By 1958, some of the fiercest animosity had dissipated. Concerned Atlanta citizens, both black and white, were determined to keep public schools open and many formed community groups to ensure that integration did not lead to the collapse of public education.

After months of planning and preparation, 133 African-American students applied for transfers to all-white schools in the spring of 1961. Only ten applications were accepted.

Eventually, on August 30, 1961, nine students integrated four public high schools in Atlanta. The Atlanta Nine are:

  • Thomas Franklin Welch and Madelyn Patricia Nix, who integrated Brown High School;
  • Willie Jean Black, Donita Gaines and Arthur Simmons, who integrated Northside High School;
  • Lawrence Jefferson and Mary James McMullen-Francis, who integrated Grady High School;
  • Martha Ann Holmes-Jackson and Rosalyn Walton-Lees, who integrated Murphy High School (now Crim High School).

“My first day, I was picked up by a detective in a police car,” Rosalyn Walker-Lees said, remembering her first day at Murphy High School, which is now Crim High School.  “They took us to school and stayed there all day with us.”
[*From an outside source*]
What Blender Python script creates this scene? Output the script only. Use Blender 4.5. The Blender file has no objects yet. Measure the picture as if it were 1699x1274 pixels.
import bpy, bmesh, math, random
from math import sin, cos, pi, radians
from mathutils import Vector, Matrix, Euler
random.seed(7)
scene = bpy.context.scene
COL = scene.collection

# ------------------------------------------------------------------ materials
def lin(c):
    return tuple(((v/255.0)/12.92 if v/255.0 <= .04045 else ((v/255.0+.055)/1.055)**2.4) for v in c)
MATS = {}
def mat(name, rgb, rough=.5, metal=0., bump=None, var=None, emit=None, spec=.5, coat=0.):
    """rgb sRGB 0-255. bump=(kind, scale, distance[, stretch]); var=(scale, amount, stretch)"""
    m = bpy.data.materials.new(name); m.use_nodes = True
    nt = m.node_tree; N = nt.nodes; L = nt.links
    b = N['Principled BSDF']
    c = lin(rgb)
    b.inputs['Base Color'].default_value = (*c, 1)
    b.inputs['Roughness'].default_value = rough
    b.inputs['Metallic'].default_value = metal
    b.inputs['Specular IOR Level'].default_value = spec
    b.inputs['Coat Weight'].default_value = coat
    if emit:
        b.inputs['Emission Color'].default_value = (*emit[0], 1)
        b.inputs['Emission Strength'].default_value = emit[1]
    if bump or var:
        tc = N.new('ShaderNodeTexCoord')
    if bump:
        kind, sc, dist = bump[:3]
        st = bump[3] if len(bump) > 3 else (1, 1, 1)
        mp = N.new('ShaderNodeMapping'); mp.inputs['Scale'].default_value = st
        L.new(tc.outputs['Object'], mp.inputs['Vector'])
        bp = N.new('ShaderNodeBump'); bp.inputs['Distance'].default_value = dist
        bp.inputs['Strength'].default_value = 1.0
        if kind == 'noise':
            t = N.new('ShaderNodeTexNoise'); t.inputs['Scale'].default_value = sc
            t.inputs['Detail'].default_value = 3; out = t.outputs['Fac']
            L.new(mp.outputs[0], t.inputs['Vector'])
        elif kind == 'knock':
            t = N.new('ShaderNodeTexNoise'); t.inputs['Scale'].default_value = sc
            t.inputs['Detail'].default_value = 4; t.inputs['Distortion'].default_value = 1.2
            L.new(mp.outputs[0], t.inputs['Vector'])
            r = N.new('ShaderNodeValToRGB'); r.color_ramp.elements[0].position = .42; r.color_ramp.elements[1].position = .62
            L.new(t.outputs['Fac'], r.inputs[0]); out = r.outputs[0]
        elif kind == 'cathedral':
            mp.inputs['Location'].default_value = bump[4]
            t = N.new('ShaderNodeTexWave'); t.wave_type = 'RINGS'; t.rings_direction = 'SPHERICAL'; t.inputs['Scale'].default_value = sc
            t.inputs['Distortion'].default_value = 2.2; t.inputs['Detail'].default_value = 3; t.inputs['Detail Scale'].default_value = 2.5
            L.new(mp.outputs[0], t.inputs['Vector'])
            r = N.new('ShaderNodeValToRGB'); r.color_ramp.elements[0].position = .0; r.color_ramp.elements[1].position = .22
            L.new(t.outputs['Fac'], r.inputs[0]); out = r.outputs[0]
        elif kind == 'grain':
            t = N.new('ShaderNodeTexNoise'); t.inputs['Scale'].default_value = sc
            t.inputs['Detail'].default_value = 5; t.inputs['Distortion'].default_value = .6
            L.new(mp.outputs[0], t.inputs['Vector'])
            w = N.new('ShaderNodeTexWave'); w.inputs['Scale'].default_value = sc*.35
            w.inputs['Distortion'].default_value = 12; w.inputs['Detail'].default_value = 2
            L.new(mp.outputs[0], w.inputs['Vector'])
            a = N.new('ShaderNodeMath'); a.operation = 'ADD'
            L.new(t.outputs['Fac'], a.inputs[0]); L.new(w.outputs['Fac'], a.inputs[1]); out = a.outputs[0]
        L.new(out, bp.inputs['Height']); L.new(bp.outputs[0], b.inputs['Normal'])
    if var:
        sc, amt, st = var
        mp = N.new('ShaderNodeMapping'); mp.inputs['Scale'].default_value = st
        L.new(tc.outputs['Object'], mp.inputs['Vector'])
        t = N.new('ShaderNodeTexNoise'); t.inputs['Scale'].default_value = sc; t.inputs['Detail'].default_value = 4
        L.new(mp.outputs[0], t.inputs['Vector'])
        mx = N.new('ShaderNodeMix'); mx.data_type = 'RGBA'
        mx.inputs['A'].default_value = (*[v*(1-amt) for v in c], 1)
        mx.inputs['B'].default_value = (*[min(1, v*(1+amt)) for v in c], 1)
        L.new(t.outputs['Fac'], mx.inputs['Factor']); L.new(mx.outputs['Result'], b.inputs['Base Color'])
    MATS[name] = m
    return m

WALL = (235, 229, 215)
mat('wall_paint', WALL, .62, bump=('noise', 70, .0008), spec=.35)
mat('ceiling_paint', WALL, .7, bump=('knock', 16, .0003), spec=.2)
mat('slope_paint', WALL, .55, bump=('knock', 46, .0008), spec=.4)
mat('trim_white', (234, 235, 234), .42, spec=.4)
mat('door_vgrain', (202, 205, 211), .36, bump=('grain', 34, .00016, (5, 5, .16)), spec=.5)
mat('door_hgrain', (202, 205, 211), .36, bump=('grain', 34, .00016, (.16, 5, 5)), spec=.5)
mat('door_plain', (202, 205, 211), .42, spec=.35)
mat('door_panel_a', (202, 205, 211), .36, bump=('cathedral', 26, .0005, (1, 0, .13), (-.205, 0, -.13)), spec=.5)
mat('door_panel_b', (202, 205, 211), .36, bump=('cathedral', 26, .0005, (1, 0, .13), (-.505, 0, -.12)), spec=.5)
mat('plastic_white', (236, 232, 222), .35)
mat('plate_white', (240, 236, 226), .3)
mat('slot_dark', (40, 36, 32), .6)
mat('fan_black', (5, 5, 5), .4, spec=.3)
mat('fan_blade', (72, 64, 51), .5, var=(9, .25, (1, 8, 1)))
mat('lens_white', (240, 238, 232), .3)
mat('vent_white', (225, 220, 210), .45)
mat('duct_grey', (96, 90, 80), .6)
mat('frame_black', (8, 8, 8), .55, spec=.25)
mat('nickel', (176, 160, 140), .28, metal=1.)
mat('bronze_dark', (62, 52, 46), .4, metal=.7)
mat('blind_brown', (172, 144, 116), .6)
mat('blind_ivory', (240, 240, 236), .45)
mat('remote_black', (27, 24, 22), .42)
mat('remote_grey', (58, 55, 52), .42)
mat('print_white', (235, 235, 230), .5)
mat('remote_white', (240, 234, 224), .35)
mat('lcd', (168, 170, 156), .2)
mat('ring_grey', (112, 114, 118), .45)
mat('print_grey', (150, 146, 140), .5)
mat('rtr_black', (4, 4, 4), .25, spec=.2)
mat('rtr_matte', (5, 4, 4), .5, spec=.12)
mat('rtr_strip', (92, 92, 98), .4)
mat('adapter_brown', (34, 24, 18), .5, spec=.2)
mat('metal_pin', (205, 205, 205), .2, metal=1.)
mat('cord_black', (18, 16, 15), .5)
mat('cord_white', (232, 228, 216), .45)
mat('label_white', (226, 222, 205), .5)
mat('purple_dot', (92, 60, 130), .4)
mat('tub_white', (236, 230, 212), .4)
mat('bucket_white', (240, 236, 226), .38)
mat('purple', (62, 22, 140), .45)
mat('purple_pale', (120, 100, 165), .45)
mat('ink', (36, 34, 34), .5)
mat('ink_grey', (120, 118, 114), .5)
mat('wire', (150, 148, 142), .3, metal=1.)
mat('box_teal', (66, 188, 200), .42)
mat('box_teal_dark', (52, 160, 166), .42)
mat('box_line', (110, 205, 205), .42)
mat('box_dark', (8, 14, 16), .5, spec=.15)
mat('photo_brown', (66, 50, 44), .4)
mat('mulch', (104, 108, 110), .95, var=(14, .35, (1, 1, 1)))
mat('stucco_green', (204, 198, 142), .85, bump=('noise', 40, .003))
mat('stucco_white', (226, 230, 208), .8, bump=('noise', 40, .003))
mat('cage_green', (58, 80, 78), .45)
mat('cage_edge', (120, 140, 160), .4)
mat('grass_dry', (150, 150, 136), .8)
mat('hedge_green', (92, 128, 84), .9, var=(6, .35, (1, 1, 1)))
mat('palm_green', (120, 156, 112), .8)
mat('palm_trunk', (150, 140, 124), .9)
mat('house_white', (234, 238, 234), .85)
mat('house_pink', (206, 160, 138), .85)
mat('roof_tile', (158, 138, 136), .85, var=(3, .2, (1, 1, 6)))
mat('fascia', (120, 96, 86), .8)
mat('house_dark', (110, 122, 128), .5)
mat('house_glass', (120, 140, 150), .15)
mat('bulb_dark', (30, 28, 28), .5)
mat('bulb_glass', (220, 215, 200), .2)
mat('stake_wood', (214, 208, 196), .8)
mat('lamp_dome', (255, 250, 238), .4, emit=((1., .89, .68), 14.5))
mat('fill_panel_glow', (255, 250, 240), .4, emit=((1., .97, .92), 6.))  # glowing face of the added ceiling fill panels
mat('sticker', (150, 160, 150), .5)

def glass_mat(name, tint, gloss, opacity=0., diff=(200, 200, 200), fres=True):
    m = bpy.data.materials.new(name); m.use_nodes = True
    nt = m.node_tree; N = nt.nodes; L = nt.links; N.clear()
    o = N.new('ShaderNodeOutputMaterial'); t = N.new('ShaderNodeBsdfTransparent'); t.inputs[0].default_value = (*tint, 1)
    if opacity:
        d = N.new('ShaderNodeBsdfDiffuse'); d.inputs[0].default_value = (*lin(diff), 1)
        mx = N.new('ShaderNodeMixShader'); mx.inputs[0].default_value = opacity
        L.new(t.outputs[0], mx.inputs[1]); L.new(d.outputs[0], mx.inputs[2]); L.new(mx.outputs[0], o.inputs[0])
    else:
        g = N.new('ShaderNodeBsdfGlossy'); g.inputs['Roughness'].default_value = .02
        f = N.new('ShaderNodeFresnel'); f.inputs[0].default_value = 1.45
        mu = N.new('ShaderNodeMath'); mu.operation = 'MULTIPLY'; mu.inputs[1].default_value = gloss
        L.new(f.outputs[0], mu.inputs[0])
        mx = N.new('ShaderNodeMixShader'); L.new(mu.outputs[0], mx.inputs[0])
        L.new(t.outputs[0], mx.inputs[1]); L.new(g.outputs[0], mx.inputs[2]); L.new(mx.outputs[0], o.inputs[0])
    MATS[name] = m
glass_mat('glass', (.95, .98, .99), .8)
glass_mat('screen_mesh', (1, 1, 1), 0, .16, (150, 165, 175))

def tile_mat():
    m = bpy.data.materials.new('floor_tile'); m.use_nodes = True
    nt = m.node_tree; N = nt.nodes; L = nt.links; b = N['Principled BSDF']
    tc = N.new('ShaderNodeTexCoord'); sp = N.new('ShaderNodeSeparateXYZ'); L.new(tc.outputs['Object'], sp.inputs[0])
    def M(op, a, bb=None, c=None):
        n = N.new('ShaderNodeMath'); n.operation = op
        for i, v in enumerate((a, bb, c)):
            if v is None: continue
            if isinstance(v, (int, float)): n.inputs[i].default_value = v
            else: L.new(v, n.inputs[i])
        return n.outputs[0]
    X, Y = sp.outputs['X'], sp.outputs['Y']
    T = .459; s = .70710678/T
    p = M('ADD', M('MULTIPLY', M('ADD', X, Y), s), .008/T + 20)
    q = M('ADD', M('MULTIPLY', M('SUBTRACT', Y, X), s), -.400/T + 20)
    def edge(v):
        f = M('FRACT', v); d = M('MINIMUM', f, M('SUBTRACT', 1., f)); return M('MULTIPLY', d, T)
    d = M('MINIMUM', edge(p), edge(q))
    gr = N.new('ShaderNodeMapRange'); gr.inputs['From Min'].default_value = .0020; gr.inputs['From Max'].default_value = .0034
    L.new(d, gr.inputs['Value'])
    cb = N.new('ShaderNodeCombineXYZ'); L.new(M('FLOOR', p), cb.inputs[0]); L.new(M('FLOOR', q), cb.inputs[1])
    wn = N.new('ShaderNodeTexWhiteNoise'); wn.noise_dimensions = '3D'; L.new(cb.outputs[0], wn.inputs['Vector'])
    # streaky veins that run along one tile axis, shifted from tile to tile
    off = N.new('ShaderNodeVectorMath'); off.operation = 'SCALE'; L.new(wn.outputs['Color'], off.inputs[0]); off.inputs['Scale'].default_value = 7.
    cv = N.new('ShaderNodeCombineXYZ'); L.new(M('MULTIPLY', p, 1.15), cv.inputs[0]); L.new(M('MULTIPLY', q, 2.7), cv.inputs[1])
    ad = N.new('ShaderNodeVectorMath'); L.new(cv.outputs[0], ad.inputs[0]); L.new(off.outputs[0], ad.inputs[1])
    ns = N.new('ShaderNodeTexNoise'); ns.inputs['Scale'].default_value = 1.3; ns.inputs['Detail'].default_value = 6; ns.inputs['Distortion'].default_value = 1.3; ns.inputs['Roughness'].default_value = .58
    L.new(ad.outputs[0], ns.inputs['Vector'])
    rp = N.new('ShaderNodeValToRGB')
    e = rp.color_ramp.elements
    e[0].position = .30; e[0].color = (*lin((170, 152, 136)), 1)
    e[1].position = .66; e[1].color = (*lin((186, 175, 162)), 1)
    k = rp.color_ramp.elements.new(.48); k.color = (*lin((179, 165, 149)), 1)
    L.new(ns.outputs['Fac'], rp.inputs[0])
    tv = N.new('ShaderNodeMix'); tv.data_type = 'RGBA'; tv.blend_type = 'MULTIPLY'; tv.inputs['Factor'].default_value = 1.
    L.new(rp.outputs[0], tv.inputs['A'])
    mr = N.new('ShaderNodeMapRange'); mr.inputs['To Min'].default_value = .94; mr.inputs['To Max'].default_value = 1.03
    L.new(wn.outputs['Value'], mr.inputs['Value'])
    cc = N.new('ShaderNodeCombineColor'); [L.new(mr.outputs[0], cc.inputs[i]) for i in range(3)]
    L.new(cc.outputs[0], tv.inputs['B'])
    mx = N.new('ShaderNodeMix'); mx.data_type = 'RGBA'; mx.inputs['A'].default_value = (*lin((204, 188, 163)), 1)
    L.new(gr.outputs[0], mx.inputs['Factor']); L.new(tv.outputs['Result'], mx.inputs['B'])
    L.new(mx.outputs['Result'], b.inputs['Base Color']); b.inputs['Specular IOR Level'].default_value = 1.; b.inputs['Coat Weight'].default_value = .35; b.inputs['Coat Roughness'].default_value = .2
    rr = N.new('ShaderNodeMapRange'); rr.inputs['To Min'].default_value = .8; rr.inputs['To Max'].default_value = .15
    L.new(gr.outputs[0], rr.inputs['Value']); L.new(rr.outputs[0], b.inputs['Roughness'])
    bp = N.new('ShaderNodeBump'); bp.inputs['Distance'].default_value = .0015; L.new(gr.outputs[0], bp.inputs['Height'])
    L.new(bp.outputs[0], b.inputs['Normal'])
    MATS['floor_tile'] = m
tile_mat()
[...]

Other than the police escorts and a few spit balls thrown, Walker-Lees described the day as “uneventful.”

Lawrence Jefferson, who integrated Grady High School, was not very concerned on his first day at the all-white school in Midtown Atlanta.  “I had lived in an area near Grady High School and actually played with some of the white students who attended Grady before the school was integrated,” he said in a prepared statement sent from his current home in Springfield, Ill.

Ralph David Abernathy, III and former President of the NAACP Lonnie King participated in the program honoring the Atlanta Nine. Both reminded the audience that the Atlanta Nine demonstrate that working class people and young people can spur change. 

Current public school students, Abernathy said, need to know “it was children who [secured] the freedom they enjoy today.”